Padahal diketahui, sejak Pemprov Maluku mendapatkan pinjaman dana SMI seperti yang diklaim Pemprov Maluku hanya 683 miliar itu, banyak proyek yang bermasalah.

Baca Juga: Mandeknya Penanganan Korupsi Jalan Rambatu

Sebut saja  proyek air bersih di Pulau Haruku yang menghabiskan dana 13 miliar tetapi tidak tuntas pekerjaannya.

Belum lagi proyek pembangunan talud di Pulau Buru senilai 20 miliar, proyek pengendali banjir di Pulau Buru juga bermasalah. Ada juga proyek pembangunan jalan Waisala-Seri-Kambelu di Kecamatan Huamual Belakang, Kabupaten SBB yang menghabiskan dana dari pinjaman SMI sebesar Rp11 miliar lebih hingga saat ini tak kunjung selesai dikerjakan. Masih banyak proyek yang didanai SMI bermasalah tetapi kewajiban Pemprov Maluku untuk terus membayar hutang.

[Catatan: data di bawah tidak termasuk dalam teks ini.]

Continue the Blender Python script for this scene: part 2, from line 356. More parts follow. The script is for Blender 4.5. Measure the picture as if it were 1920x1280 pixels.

Proyek yang bermasalah tentunya merupakan tindakan korupsi dsn berdasarkan Undang-Undang Nomor 31 Tahun 1999 tentang Pemberantasan Tindak Pidana Korupsi sebagaimana telah diubah dengan Undang-Undang Nomor 20 Tahun 2001. Jenis-jenis tindak pidana korupsi adalah secara melawan hukum melakukan perbuatan memperkaya diri sendiri atau orang lain atau suatu korporasi yang dapat merugikan keuangan negara atau perekonomian negara; menguntungkan diri sendiri atau orang lain atau suatu korporasi, menyalahgunakan kewenangan, kesempatan, atau sarana yang ada padanya karena jabatan atau kedudukan atau sarana yang ada padanya karena jabatan atau kedudukan yang dapat merugikan keuangan negara atau perekonomian negara; memberikan hadiah atau janji kepada pegawai negeri dengan mengingat kekuasaan atau wewenang yang melekat pada jabatan atau kedudukannya, atau oleh pemberi hadiah atau janji dianggap melekat pada jabatan atau kedudukan tersebut.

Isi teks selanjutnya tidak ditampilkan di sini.